Imitando al avestruz
por Quintín Dobarganes Merodio
Confieso sinceramente que no quisiera hablar de ciertos temas
porque cada mortal tiene plena libertad para obrar como le
plazca siempre que no cause perjuicios a la colectividad. Pero
tengo un amigo solterón que ha colmado ya mi paciencia con sus
frases despectivas hacia los seres que hemos caído, legalmente,
en brazos de la dulce y cariñosa fémina, y hacia él,
principalmente, van enfiladas mis baterías, cuyos disparos
desearía llegasen a pulverizar su recalcitrante y soberbia
actitud.
Mi amigo Floripondio Trespalacios y Maltrana -así se llama
nuestro hombre-, es persona de desahogada posición, trato
afable, distinguido de porte, de charla amena y con gran
"ambiente" entre las componentes del bello sexo. En fin, tiene
sobradas cualidades para hacer feliz a una Eva con pretensiones
casi principescas. Sin embargo, Floripondio, es enemigo mortal
del matrimonio y en cuanto se le habla de «legalizar» su
situación, lanza sapos y culebras, sin contemplaciones, con
palabras que no puedo transcribir.
El quiere vivir su vida, pero «suelto», a su modo, eludiendo
«toda esclavitud» según propia expresión. Yo le digo que de esta
forma está al borde, no sólo de vivir en continuo pecado mortal,
sino también de familiarizarse con el avestruz, eludiendo
responsabilidades que humanamente todos debemos afrontar, etc.,
etc.
Pero él, gran escéptico, abre más ampliamente sus alas y
continúa escondiendo bajo ellas su testuz. Esta actitud
irreductible de Floripondio me brinda una ocasión, que no debo
desaprovechar, para hablar «a vuela pluma» de los solterones en
general.
Me refiero, únicamente, a los que bordean ya la cuarentena,
«invulnerables» a las flechas de Cupido y a los que, a mi modo y
manera, clasifico de esta forma: 1º Los solterones por
«vocación». 2º Los pusilánimes que no quieren complicaciones. 3º
Los que quieren casarse y moralmente no pueden.

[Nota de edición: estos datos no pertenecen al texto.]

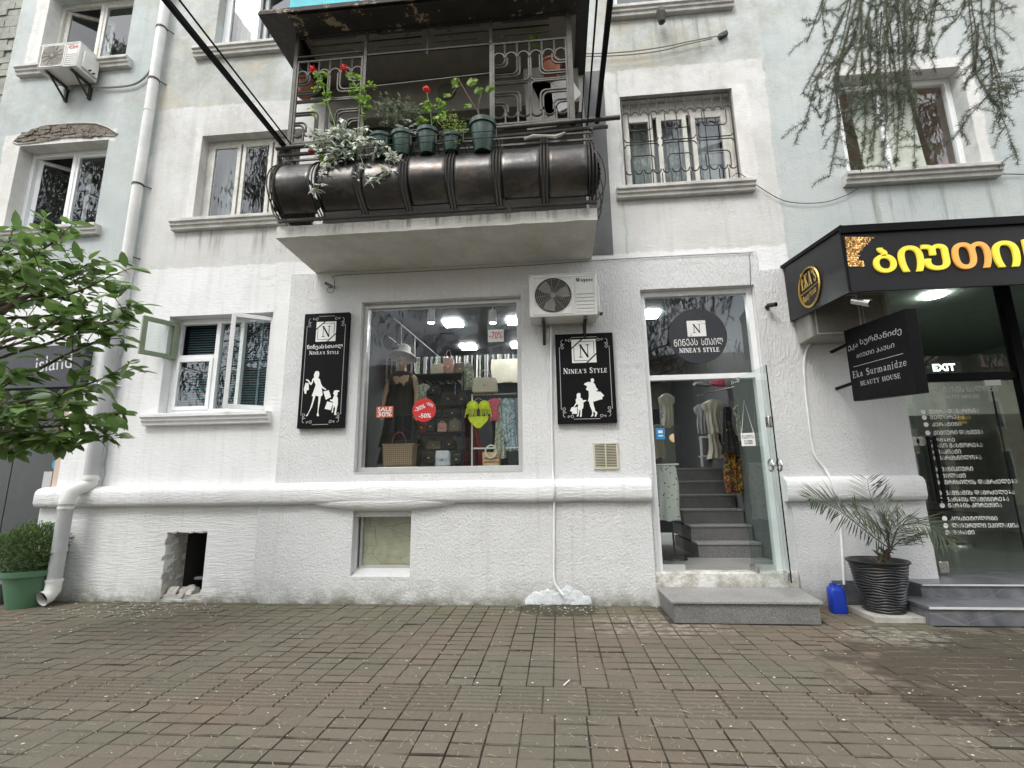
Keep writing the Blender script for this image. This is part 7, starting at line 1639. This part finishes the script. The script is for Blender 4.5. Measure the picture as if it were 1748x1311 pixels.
flower(plant('geranium', 'small red geranium bloom low at the left of the trailing white leaves', 545, 262, -1.3), 531, 258, -1.3, .03); g4 = [o for o in C.objects if o.name.startswith('geranium')][-1]; stemleaf(g4, M['geran'], [(543,265,-1.3,.05,8),(550,272,-1.3,.06,12),(560,277,-1.3,.06,12)], .05, .055, 4)
tv = plant('trailing_plant', 'trailing plant with white-edged leaves spilling over the balcony panels', 590, 245, -1.3); cl = []
for (px, py, n_, r_) in ((535,238,9,.06),(545,230,12,.07),(550,250,16,.08),(560,243,18,.08),(572,232,18,.08),(585,225,16,.07),(592,245,22,.09),(600,238,18,.08),(575,258,16,.08),(565,266,12,.07),(590,266,12,.07),(604,258,12,.07),(618,244,14,.07),(628,248,12,.07),(635,243,9,.06),(610,250,14,.08),(585,208,6,.03),(625,220,5,.03),(645,255,7,.05),(655,250,6,.04),(668,265,12,.05),(675,270,9,.05),(664,290,12,.05),(660,298,8,.04),(645,305,8,.04),(636,310,6,.04),(622,300,4,.03),(612,304,3,.02),(622,282,4,.03),(620,290,4,.02),(555,290,6,.05),(548,300,6,.05),(545,318,7,.04),(540,325,5,.03),(556,283,5,.04),(570,285,4,.03),(572,225,9,.05),(607,225,6,.04),(533,248,6,.04),(640,262,6,.04)): cl.append((px, py, -1.36, r_, n_))
cl = [(a, b, c, r*1.1, int(n*1.8)) for a, b, c, r, n in cl]; stemleaf(tv, M['variegated'], cl, .085, .034, 5, droop=.5); stems(tv, [[(592,250),(575,270),(555,290),(541,325)],[(612,250),(620,280),(640,306)],[(640,246),(662,270),(664,300),(640,308)],[(590,250),(560,240),(535,240)]], -1.36, .004, M['variegated'])
bu = plant('potted_bush', 'small bush with glossy dark leaves in the second visible pot', 687, 230, -1.25); stemleaf(bu, M['darkbush'], [(655,190,-1.2,.12,55),(665,180,-1.2,.14,70),(680,195,-1.2,.16,90),(695,190,-1.2,.14,80),(705,200,-1.2,.10,50),(670,205,-1.2,.13,60),(690,210,-1.2,.12,50),(663,172,-1.2,.06,25),(660,210,-1.2,.08,25),(710,190,-1.2,.05,20)], .06, .026, 6); stems(bu, [[(688,230),(680,205),(665,180)],[(688,230),(690,205),(700,188)],[(688,230),(672,212),(658,200)]], -1.2, .004)
wl = plant('trailing_plant', 'small sprig of pale variegated leaves between the bush and the geranium', 702, 232, -1.3); stemleaf(wl, M['variegated'], [(702,208,-1.3,.04,5),(697,220,-1.3,.05,5),(706,228,-1.3,.05,5)], .09, .03, 7)
fg = plant('potted_herb', 'fine light green herb overflowing the shorter green pot', 771, 236, -1.25); stemleaf(fg, M['finegreen'], [(757,208,-1.25,.10,40),(770,212,-1.25,.13,80),(782,216,-1.25,.12,70),(775,225,-1.28,.12,60),(765,230,-1.3,.09,40),(785,228,-1.3,.08,30),(773,200,-1.25,.08,30),(790,212,-1.25,.06,18),(780,245,-1.34,.06,12)], .035, .012, 8)
fg2 = plant('fig_seedling', 'sparse fig seedling with big lobed leaves in the largest green pot', 824, 210, -1.25); stems(fg2, [[(820,206),(815,190),(800,165),(790,148),(783,135)],[(818,200),(817,180),(820,165),(825,155)],[(788,146),(780,150),(772,160)]], -1.22, .007)
zq7 = lambda u, v: P3(640+u/7.283, 120+v/7.283, -1.22)
lobed = [(-.1,0),(.05,-.35),(.35,-.5),(.55,-.38),(.7,-.45),(.95,-.2),(.9,.02),(1.05,.2),(.75,.38),(.6,.3),(.4,.48),(.1,.36)]
for (u, v, s, a) in ((975,175,.10,60),(1030,195,.08,200),(1150,160,.13,5),(1240,270,.11,10),(1380,250,.11,15),(940,310,.09,190),(1200,440,.10,190),(660,480,.09,185),(780,590,.11,0)):
    c = zq7(u, v); ca, sa = cos(radians(a)), sin(radians(a)); mb = MB(); pts = [c+Vector(((q[0]*ca-q[1]*sa)*s, -.02*q[0]+.015*sin(q[1]*9), (q[0]*sa+q[1]*ca)*s*.8)) for q in lobed]
    mb.v = [c+Vector((.45*ca*s, -.02, .45*sa*s*.8))]+pts; mb.f = [(0, i+1, (i+1) % len(pts)+1) for i in range(len(pts))]; mb.build('leaf', M['geran'], fg2, smooth=False, fix=False)
tp = plant('potted_plant', 'green shoot growing from the terracotta pot behind the right scroll grille', 940, 115, -.85); stems(tp, [[(935,115),(925,85),(915,60)]], -.85, .006); stemleaf(tp, M['geran'], [(915,60,-.85,.05,6),(905,68,-.85,.06,7),(921,33,-.85,.05,5),(912,75,-.85,.05,6)], .09, .04, 9)
# ---- cedar: trunk right of the frame, weeping twigs in front of the upper window
CD = thing('cedar_tree', 'weeping cedar hanging its dark twigs in from the top right', 'tree', (8.6, -4.6, 0))
MB().tube([(8.6,-4.6,-.1),(8.5,-4.5,3),(8.6,-4.5,8),(8.5,-4.6,13)], [.42,.33,.24,.10], 14).build('trunk', mat('cedar_bark', (.12, .09, .07), .95, var=.3, vs=14, bump=1, bs=25), CD)
lim = MB()
for pts in (([(8.6,-4.5,6.0),(6.5,-3.6,7.6),(4.6,-2.5,7.9),(3.0,-2.0,7.5),(2.3,-1.8,7.0)]), ([(8.6,-4.5,6.8),(7,-3.4,8.2),(5.2,-2.3,8.1),(4.2,-2.0,7.4)])): P = spline(pts, 5); lim.tube(P, [.12*(1-i/len(P))+.012 for i in range(len(P))], 7)
lim.build('limb', M['twig'], CD)
st = [[(1425,-60),(1391,37),(1376,73)], [(1455,-70),(1443,18),(1401,101),(1370,159)], [(1440,20),(1401,122),(1385,171),(1373,214)], [(1480,-60),(1459,55),(1434,110),(1419,171),(1404,232)], [(1470,-20),(1428,128),(1434,207),(1422,268),(1416,302)], [(1480,-80),(1471,0),(1471,116),(1477,214),(1468,293)], [(1500,-80),(1495,0),(1498,92),(1495,183),(1489,275)],
      [(1530,-80),(1532,0),(1535,107),(1535,198),(1529,284)], [(1545,-40),(1544,31),(1544,122),(1559,198),(1562,284)], [(1522,-60),(1520,0),(1511,92),(1514,183),(1508,275)], [(1605,-60),(1599,0),(1587,61),(1584,92)], [(1580,-40),(1569,6),(1566,61),(1553,116)], [(1660,-60),(1654,0),(1660,61),(1666,122),(1688,159),(1709,195),(1735,270)], [(1680,-50),(1675,18),(1685,76),(1694,122),(1688,159),(1657,195),(1627,238)], [(1700,-50),(1697,0),(1700,76),(1709,122)],
      [(1688,152),(1710,150),(1733,143)], [(1650,-10),(1639,24),(1605,61)], [(1500,-60),(1480,40),(1455,120)], [(1510,-60),(1515,50),(1523,150),(1527,230)], [(1525,-60),(1508,30),(1480,90)], [(1550,-60),(1545,60),(1552,150)], [(1460,-40),(1440,60),(1418,120)], [(1535,-60),(1555,20),(1562,90)], [(1410,-40),(1404,20),(1410,60)], [(1670,40),(1668,90),(1662,130)], [(1690,80),(1705,150),(1715,200)], [(1505,20),(1500,120),(1505,200)], [(1519,40),(1530,130),(1540,200)], [(1465,80),(1455,160),(1452,220)], [(1485,30),(1487,130),(1492,190)]]
R3 = random.Random(9); nb = MB(); tw = MB()
def needles(P, dens=1.0):
    for i in range(1, len(P)):
        a, b = P[i-1], P[i]; d = (b-a); L = d.length; d.normalize(); m = max(1, int(L/.011*dens))
        for k in range(m):
            p = a+(b-a)*(k/m)
            for q in range(5):
                s = d.orthogonal().normalized(); s = Matrix.Rotation(R3.random()*2*pi, 3, d)@s; v = (s*.9+d*R3.uniform(.1, .8)).normalized(); LL = R3.uniform(.026, .048); e = v.cross(Vector((0, 1, 0))).normalized()*.0022; nb.add([p-e, p+e, p+v*LL], [(0,1,2)])
for l in st:
    for rep in range(2):
        if rep and R3.random() < .35: continue
        Yq = -2.0+R3.uniform(-.5, .5); j = lambda: R3.gauss(0, 5 if rep else 0)
        P = spline([P3(a+j(), b+j()*.6, Yq+R3.gauss(0, .05)) for a, b in l], 7); cut = len(P) if rep == 0 else int(len(P)*R3.uniform(.55, .9)); P = P[:cut]; n = len(P)
        tw.tube(P, [.0042*(1-i/n)+.0015 for i in range(n)], 4); needles(P)
        for i in range(3, n, 2):
            if R3.random() < .85:
                s = R3.choice((-1, 1)); tip = P[i]+Vector((s*R3.uniform(.03, .16), R3.gauss(0, .08), -R3.uniform(.04, .20))); Q = [P[i], P[i].lerp(tip, .5)+Vector((s*.015, 0, .01)), tip]; tw.tube(Q, .002, 4); needles(Q, 1.)
tw.build('twig', M['twig'], CD); nb.build('foliage', M['cedar'], CD, kind='stuff', smooth=False, fix=False)
# crown of the cedar above and beside the frame
R4 = random.Random(3)
def conifer_crown(c, H, R, n, seed):
    r_ = random.Random(seed); mb = MB(); tb_ = MB()
    for k in range(n):
        t = r_.random()**.8; z = H*(.22+.78*t); rad = R*(1-t)**.45*r_.uniform(.45, 1)+.3; a = r_.random()*2*pi
        s = Vector((c[0], c[1], z)); e = s+Vector((rad*cos(a), rad*sin(a), rad*.05)); tb_.tube([s, s.lerp(e, .6)+Vector((0,0,.15*rad)), e], [.05, .03, .01], 4, caps=False)
        for q in range(9):
            f = .25+.75*q/8; p = s.lerp(e, f)+Vector((r_.gauss(0,.25), r_.gauss(0,.25), .1*rad*sin(pi*f)))
            for w_ in range(22):
                L = r_.uniform(.10, .38); x_ = p+Vector((r_.gauss(0,.30), r_.gauss(0,.30), -abs(r_.gauss(0,.35)))); d = Vector((r_.gauss(0,.25), r_.gauss(0,.25), -1)).normalized(); sd_ = Vector((cos(r_.random()*6), sin(r_.random()*6), 0))*r_.uniform(.012, .028)
                mb.add([x_-sd_, x_+sd_, x_+d*L*.55+sd_*1.3, x_+d*L, x_+d*L*.55-sd_*1.3], [(0,1,2,3,4)])
    return mb, tb_
# row of cedars across the street (seen only in the window glass) and the house beyond
mb, tbm = conifer_crown((0,0), 22, 5.2, 130, 21)
t0 = thing('cedar_tree', 'x', 'tree', (0, 0, 0), 'cedars across the street mirrored in the windows'); WL[t0.name] = Vector((0,0,0)); mb.build('foliage', M['cedar'], t0, kind='stuff', smooth=False, fix=False); tbm.build('limb', M['twig'], t0); MB().tube([(0,0,-.1),(0,0,9),(0,0,20)], [.35,.24,.05], 10).build('trunk', M['twig'], t0)
for k, (x, y) in enumerate(((-19,-12),(-11.5,-14),(-3.6,-18),(3.4,-13.5),(13.2,-12.5))):
    lab = 'weeping cedar across the street behind the viewer'
    o = t0 if k == 0 else dup(t0, (0,0,0), lab); o['label'] = lab; o.location = (x, y, 0); o.rotation_euler.z = k*1.3
HB = thing('house', 'pale yellow two-storey house across the street behind the viewer', 'house', (0, -24, 0))
mb = MB().box(-16, 44, -30, -24, -.1, 7.6); mb.build('wall', mat('pale_yellow_wall', (.50, .46, .30), .85), HB, smooth=False); MB().prism([(-16.6,-23.4,7.6),(-16.6,-27,9.8),(-16.6,-30.6,7.6)], (61.2,0,0)).build('roof', mat('brown_roof', (.22,.14,.11), .85, bump=.5), HB, smooth=False)
for i in range(15):
    for j in range(2):
        x = -14+i*3.8; f = MB(); frame_rect(f, x, x+1.3, 1.2+j*2.9, 2.9+j*2.9, -24.0, -23.93, .09); f.box(x+.61, x+.69, -23.99, -23.94, 1.2+j*2.9, 2.9+j*2.9); wv = f.build('window', M['upvc'], HB, smooth=False); MB().box(x, x+1.3, -23.995, -23.985, 1.2+j*2.9, 2.9+j*2.9).build('pane', M['acdark'], wv, smooth=False)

Con los primeros se podría formar una especie de batallón de
trabajadores para aprovechar su energía en pantanos, carreteras,
vías férreas y obras públicas en general, con el consiguiente
beneficio estatal. A los segundos no estaría del todo mal
gravarlos con un impuesto equivalente al 50 por ciento de sus
ingresos normales en beneficio exclusivo de los padres de
familia numerosa que, en cumplimiento de sagrados deberes, han
hecho frente a la vida con resolución, entereza y valentía,
rindiéndose con ello al mandato divino de «creced y
multiplicaos». ¿Qué sería de ellos hoy, si sus ascendientes
hubiesen obrado de igual modo?
El mundo existe, indudablemente, porque la mujer y el hombre se
complementan y colaboran en esa obra admirable que es la
continuación de la propia vida. No se debe sestear, sino
trabajar y afrontar las responsabilidades con esa serie de
problemas humanos cuales son la lucha por el «potaje» y los
desvelos por los angelitos que han de reemplazarnos algún día en
esa rueda que gira continuamente alrededor de un eje
misterioso.
Y no quiero terminar estos desfogues sin dedicar unas palabras
de encendido elogio a esos solteros del tercer grupo que
sacrifican su vida y su juventud en beneficio de sus padres
ancianos y necesitados. Esta acción digna y humana eleva al que
la practica y merece no sólo simpatías, sino admiración. Los que
imitan al avestruz son los otros, los comodones, los que en la
mujer sólo ven un juguete bonito y nada más. ¡Oh, Padres de
familias numerosas!
Si nosotros hubiésemos seguido esas «mismas aguas» no estaríamos
hoy tan satisfechos con nuestra buena esposa, media docena de
hijos por barba, tres docenas de nietos y ya «en busca» del
medio centenar de bisnietos. Así, únicamente, se forman las
familias y las Patrias. Lo demás, es vegetar inútilmente.